▸ WORK INSTRUCTIONS: Find each line containing the string "scene" and return it.
-------------------------
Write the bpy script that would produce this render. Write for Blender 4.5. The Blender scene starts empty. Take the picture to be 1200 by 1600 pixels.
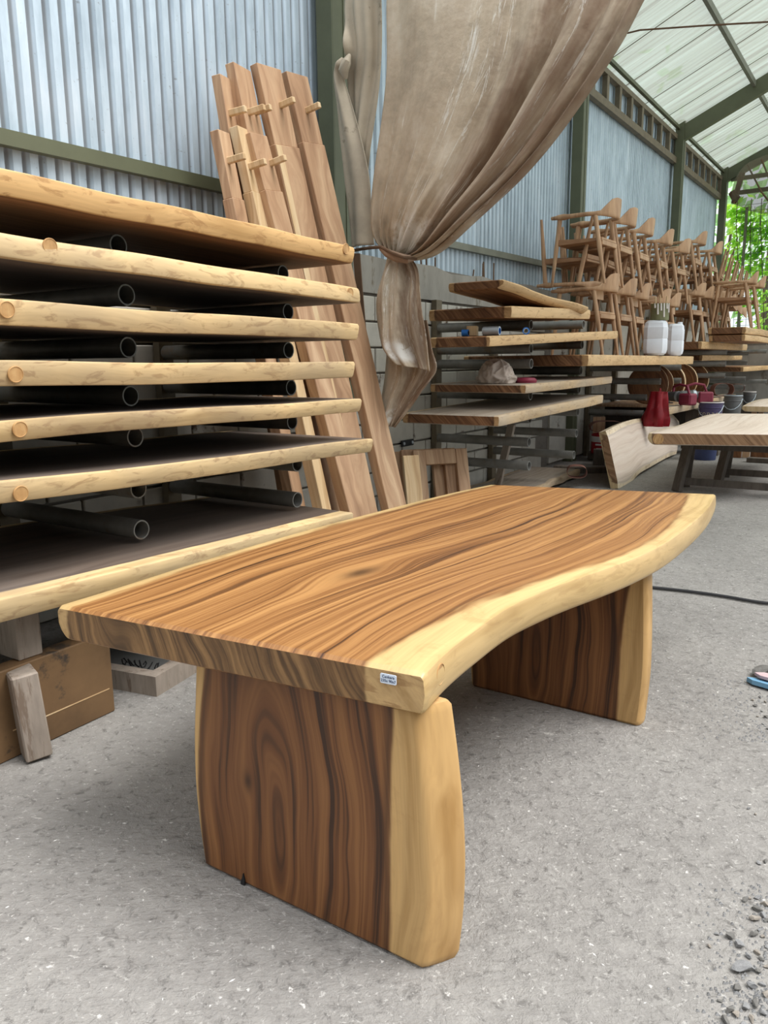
import bpy, bmesh, math, random
import numpy as np
from mathutils import Vector, Matrix
rnd = random.Random(7)
SC = bpy.context.scene
COL = SC.collection
# ------------------------------------------------------------------ camera, world, exposure
F_PX, HORIZON, ROLL, EYE, VPX = 1210.0, 565.0, -0.010, 1.32, 1410.0
def _cam_axes():
    r = math.atan(ROLL)
    p = math.atan((800 - HORIZON) / F_PX * math.cos(r))
    dn = np.array([0, math.cos(p), math.sin(p)])
    dn = np.array([[math.cos(r), -math.sin(r), 0], [math.sin(r), math.cos(r), 0], [0, 0, 1]]) @ dn
    up = -dn
    d = np.array([(VPX - 600) / F_PX, (HORIZON + ROLL * (VPX - 600) - 800) / F_PX, 1.0])
    d -= d.dot(up) * up
    d /= np.linalg.norm(d)
    return np.stack([np.cross(d, up), d, up])
AX = _cam_axes()
cd = bpy.data.cameras.new('camera')
cd.sensor_fit = 'VERTICAL'; cd.sensor_height = 36.0; cd.lens = F_PX / 1600 * 36.0
cd.clip_start = 0.05; cd.clip_end = 300
cam = bpy.data.objects.new('camera', cd); COL.objects.link(cam)
R3 = np.stack([AX[:, 0], -AX[:, 1], -AX[:, 2]], axis=1)
mw = Matrix.Identity(4)
for i in range(3):
    for j in range(3): mw[i][j] = R3[i, j]
mw[2][3] = EYE
cam.matrix_world = mw
SC.camera = cam
vs = SC.view_settings
vs.view_transform = 'Standard'; vs.look = 'None'; vs.gamma = 1.0; vs.use_curve_mapping = False
vs.exposure = 0.85
wd = bpy.data.worlds.new('overcast_sky'); SC.world = wd; wd.use_nodes = True
wt = wd.node_tree; wt.nodes.clear()
_o = wt.nodes.new('ShaderNodeOutputWorld'); _b = wt.nodes.new('ShaderNodeBackground')
_t = wt.nodes.new('ShaderNodeTexCoord'); _s = wt.nodes.new('ShaderNodeSeparateXYZ'); _r = wt.nodes.new('ShaderNodeValToRGB')
wt.links.new(_t.outputs['Generated'], _s.inputs[0]); wt.links.new(_s.outputs['Z'], _r.inputs[0])
wt.links.new(_r.outputs[0], _b.inputs[0]); wt.links.new(_b.outputs[0], _o.inputs[0])
_r.color_ramp.elements[0].position = 0.0; _r.color_ramp.elements[0].color = (0.62, 0.68, 0.70, 1)
_r.color_ramp.elements[1].position = 1.0; _r.color_ramp.elements[1].color = (1.0, 1.02, 1.06, 1)
_b.inputs[1].default_value = 0.92
_sd = bpy.data.lights.new('overcast_sun', 'SUN'); _sd.energy = 2.9; _sd.angle = math.radians(40); _sd.color = (1.0, 0.98, 0.96)
_so = bpy.data.objects.new('overcast_sun', _sd); COL.objects.link(_so)
_so.location = (8, 0, 10)
_so.rotation_euler = Vector((-0.46, -0.16, -0.86)).to_track_quat('-Z', 'Y').to_euler()

# a pixel of the 1200x1600 photograph turned into a point on a plane x=.., y=.. or z=..
def at(px, py, x=None, y=None, z=None):
    d = AX @ np.array([(px - 600) / F_PX, (py - 800) / F_PX, 1.0])
    if x is not None: t = x / d[0]
    elif y is not None: t = y / d[1]
    else: t = (z - EYE) / d[2]
    return Vector((t * d[0], t * d[1], EYE + t * d[2]))

# ------------------------------------------------------------------ node helper and materials
def lin(r, g=None, b=None):
    if g is None: r, g, b = r
    f = lambda c: (c / 255 / 12.92) if c / 255 <= 0.04045 else ((c / 255 + 0.055) / 1.055) ** 2.4
    return (f(r), f(g), f(b), 1.0)
class NT:
    def __init__(s, name):
        s.m = bpy.data.materials.new(name); s.m.use_nodes = True
        s.t = s.m.node_tree; s.t.nodes.clear()
        s.out = s.t.nodes.new('ShaderNodeOutputMaterial')
        s.b = s.t.nodes.new('ShaderNodeBsdfPrincipled')
        s.t.links.new(s.b.outputs[0], s.out.inputs[0])
    def n(s, typ, ins=None, **kw):
        nd = s.t.nodes.new(typ)
        for k, v in kw.items(): setattr(nd, k, v)
        for k, v in (ins or {}).items(): s.set(nd.inputs[k], v)
        return nd
    def set(s, inp, v):
        if hasattr(v, 'is_output'): s.t.links.new(v, inp)
        else: inp.default_value = v
    def math(s, op, a, b=0.0, c=None, clamp=False):
        ins = {0: a, 1: b}
        if c is not None: ins[2] = c
        return s.n('ShaderNodeMath', ins, operation=op, use_clamp=clamp).outputs[0]
    def noise(s, vec, scale=5, detail=3, rough=0.55, dist=0.0, out=0):
        return s.n('ShaderNodeTexNoise', {'Vector': vec, 'Scale': scale, 'Detail': detail, 'Roughness': rough, 'Distortion': dist}).outputs[out]
    def ramp(s, fac, stops, interp='LINEAR'):
        nd = s.n('ShaderNodeValToRGB', {0: fac}); cr = nd.color_ramp; cr.interpolation = interp
        while len(cr.elements) < len(stops): cr.elements.new(0.5)
        for e, (p, c) in zip(cr.elements, stops):
            e.position = p; e.color = c if len(c) == 4 else (*c, 1)
        return nd.outputs[0]
    def mix(s, fac, a, b, blend='MIX'):
        nd = s.n('ShaderNodeMix', data_type='RGBA', blend_type=blend)
        s.set(nd.inputs[0], fac); s.set(nd.inputs[6], a); s.set(nd.inputs[7], b)
        return nd.outputs[2]
    def smooth(s, v, a, b):
        return s.n('ShaderNodeMapRange', {'Value': v, 'From Min': a, 'From Max': b, 'To Min': 0.0, 'To Max': 1.0}, interpolation_type='SMOOTHSTEP').outputs[0]
    def comb(s, x, y, z): return s.n('ShaderNodeCombineXYZ', {0: x, 1: y, 2: z}).outputs[0]
    def sep(s, v): return s.n('ShaderNodeSeparateXYZ', {0: v}).outputs
    def bump(s, h, strength=0.3, dist=0.01):
        s.set(s.b.inputs['Normal'], s.n('ShaderNodeBump', {'Height': h, 'Strength': strength, 'Distance': dist}).outputs[0])
    def fin(s, col=None, rough=0.5, metal=0.0, spec=0.5):
        if col is not None: s.set(s.b.inputs['Base Color'], col)
        s.set(s.b.inputs['Roughness'], rough); s.set(s.b.inputs['Metallic'], metal); s.set(s.b.inputs['Specular IOR Level'], spec)
        return s.m
GREY = (0.5, 0.5, 0.5, 1)
def wood(name, dark, mid, light, sap=None, src='gc', axis='Y', streak=18.0, along=0.45, rough=0.5, knot=None, arch=None, sapnoise=0.03,
         warp=0.05, stops=(0.30, 0.47, 0.64), dust=None, spec=0.4, perobj=True, fine=0.25, stain=None, edge_dark=0.5, zmix=0.35, sapsoft=0.005, patch=0.65):
    N = NT(name)
    if src == 'gc':
        co = N.n('ShaderNodeAttribute', attribute_name='gc').outputs['Vector']
        X, Y, Z = N.sep(co)
    else:
        co = N.n('ShaderNodeTexCoord').outputs['Object']
        a, b, c = N.sep(co)
        X, Y, Z = {'Y': (a, b, c), 'X': (b, a, c), 'Z': (a, c, b)}[axis]
    rv = N.n('ShaderNodeObjectInfo').outputs['Random'] if perobj else 0.0
    off = N.math('MULTIPLY', rv, 37.0)
    low = N.noise(N.comb(N.math('MULTIPLY', X, 2.2), N.math('ADD', N.math('MULTIPLY', Y, 0.9), off), N.math('MULTIPLY', Z, 2.0)), 1.0, 2, 0.5)
    low2 = N.noise(N.comb(N.math('MULTIPLY', X, 9.0), N.math('ADD', N.math('MULTIPLY', Y, 3.5), off), N.math('MULTIPLY', Z, 6.0)), 1.0, 2, 0.5)
    g = N.math('ADD', X, N.math('MULTIPLY', N.math('SUBTRACT', low, 0.5), warp * 4))
    g = N.math('ADD', g, N.math('MULTIPLY', N.math('SUBTRACT', low2, 0.5), warp * 0.7))
    g = N.math('ADD', g, N.math('MULTIPLY', Z, zmix))
    eye = None
    for kn in (knot or []):
        kx, ky, sx, sy, amp, dk = kn
        dx = N.math('SUBTRACT', X, kx); dy = N.math('SUBTRACT', Y, ky)
        q = N.math('ADD', N.math('POWER', N.math('ABSOLUTE', N.math('DIVIDE', dx, sx)), 2.0), N.math('POWER', N.math('ABSOLUTE', N.math('DIVIDE', dy, sy)), 2.0))
        e = N.math('EXPONENT', N.math('MULTIPLY', q, -1.0))
        g = N.math('SUBTRACT', g, N.math('MULTIPLY', N.math('MULTIPLY', dx, e), amp))
        e2 = N.math('MULTIPLY', N.math('EXPONENT', N.math('MULTIPLY', q, -14.0)), dk)
        eye = e2 if eye is None else N.math('MAXIMUM', eye, e2)
    if arch:
        cx, cy, k, w = arch
        dx = N.math('SUBTRACT', g, cx); dy = N.math('MULTIPLY', N.math('SUBTRACT', Y, cy), k)
        ga = N.math('SQRT', N.math('ADD', N.math('MULTIPLY', dx, dx), N.math('ADD', N.math('MULTIPLY', dy, dy), 0.0006)))
        g = N.math('ADD', N.math('MULTIPLY', ga, w), N.math('MULTIPLY', g, 1 - w))
    sv = N.comb(N.math('MULTIPLY', g, streak), N.math('ADD', N.math('MULTIPLY', Y, along), off), N.math('MULTIPLY', Z, 1.2))
    st = N.noise(sv, 1.0, 4, 0.62)
    sv2 = N.comb(N.math('MULTIPLY', g, streak * 3.1), N.math('ADD', N.math('MULTIPLY', Y, along * 1.6), off), N.math('MULTIPLY', Z, 3.0))
    st2 = N.noise(sv2, 1.0, 2, 0.5)
    st = N.math('ADD', N.math('MULTIPLY', st, 0.72), N.math('MULTIPLY', st2, 0.28))
    col = N.ramp(st, [(stops[0], dark), (stops[1], mid), (stops[2], light)])
    fv = N.comb(N.math('MULTIPLY', g, 170.0), N.math('ADD', N.math('MULTIPLY', Y, 5.0), off), N.math('MULTIPLY', Z, 60.0))
    fn = N.noise(fv, 1.0, 2, 0.6)
    if eye is not None: col = N.mix(N.math('MINIMUM', eye, 0.9), col, (dark[0] * 0.45, dark[1] * 0.4, dark[2] * 0.4, 1))
    if stain:
        sn = N.noise(N.comb(X, N.math('ADD', Y, off), Z), stain[1], 4, 0.6)
        col = N.mix(N.smooth(sn, 0.5, 0.68), col, stain[0])
    if sap is not None:
        sa = N.n('ShaderNodeAttribute', attribute_name='sap').outputs['Fac']
        sn = N.noise(N.comb(N.math('MULTIPLY', X, 14.0), N.math('ADD', N.math('MULTIPLY', Y, 2.4), off), N.math('MULTIPLY', Z, 9.0)), 1.0, 3, 0.55)
        d = N.math('ADD', sa, N.math('MULTIPLY', N.math('SUBTRACT', sn, 0.5), sapnoise * 2))
        ss = N.noise(N.comb(N.math('MULTIPLY', g, streak * 0.8), N.math('ADD', N.math('MULTIPLY', Y, along * 2), N.math('ADD', off, 5.0)), N.math('MULTIPLY', Z, 9.0)), 1.0, 3, 0.6)
        lighter = tuple(min(1, c * 1.18) for c in sap[:3]) + (1,); darker = (sap[0] * 0.72, sap[1] * 0.66, sap[2] * 0.55, 1)
        sc_ = N.ramp(ss, [(0.28, darker), (0.46, sap), (0.68, lighter)])
        pt = N.noise(N.comb(N.math('MULTIPLY', X, 8.0), N.math('ADD', N.math('MULTIPLY', Y, 7.0), off), N.math('MULTIPLY', Z, 24.0)), 1.0, 4, 0.65, 1.2)
        sc_ = N.mix(N.math('MULTIPLY', N.smooth(pt, 0.52, 0.66), patch), sc_, (sap[0] * 0.56, sap[1] * 0.45, sap[2] * 0.36, 1))
        line = N.math('MULTIPLY', N.math('SUBTRACT', 1.0, N.math('MULTIPLY', N.math('ABSOLUTE', N.math('SUBTRACT', d, 0.012)), 60.0, clamp=True)), edge_dark)
        col = N.mix(line, col, (dark[0] * 0.7, dark[1] * 0.7, dark[2] * 0.7, 1))
        col = N.mix(N.smooth(d, -sapsoft, sapsoft * 1.3), sc_, col)
    if dust:
        dn = N.noise(N.comb(X, N.math('MULTIPLY', Y, 0.5), Z), 3.0, 3, 0.6)
        col = N.mix(N.math('MULTIPLY', N.smooth(dn, 0.2, 0.75), dust[1]), col, dust[0])
    col = N.mix(fine, col, N.ramp(fn, [(0.25, (0.55, 0.5, 0.46, 1)), (0.6, (1, 1, 1, 1))]), 'MULTIPLY')
    N.bump(fn, 0.12, 0.002)
    return N.fin(col, rough, 0.0, spec)
def plain(name, col, rough=0.6, metal=0.0, var=0.25, scale=6.0, spec=0.4, bump=0.0, stain=None, stretch=(1, 1, 1), perobj=False):
    N = NT(name)
    co = N.n('ShaderNodeTexCoord').outputs['Object']
    if perobj:
        co = N.n('ShaderNodeVectorMath', {0: co, 1: N.comb(N.math('MULTIPLY', N.n('ShaderNodeObjectInfo').outputs['Random'], 50.0), 0.0, 0.0)}, operation='ADD').outputs[0]
    if stretch != (1, 1, 1):
        co = N.n('ShaderNodeVectorMath', {0: co, 1: stretch}, operation='MULTIPLY').outputs[0]
    n1 = N.noise(co, scale, 5, 0.62)
    d = tuple(c * (1 - var) for c in col[:3]) + (1,); l = tuple(min(1, c * (1 + var * 0.7)) for c in col[:3]) + (1,)
    c = N.ramp(n1, [(0.3, d), (0.5, col), (0.7, l)])
    if stain:
        n2 = N.noise(co, stain[1], 5, 0.68)
        c = N.mix(N.smooth(n2, stain[2], stain[2] + 0.10), c, stain[0])
    if bump: N.bump(n1, bump, 0.01)
    return N.fin(c, rough, metal, spec)
MAT = {}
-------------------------
▸ ANSWER TO THIS PROBLEM:
Write the bpy script that would produce this render. Write for Blender 4.5. The Blender scene starts empty. Take the picture to be 1200 by 1600 pixels.
SC = bpy.context.scene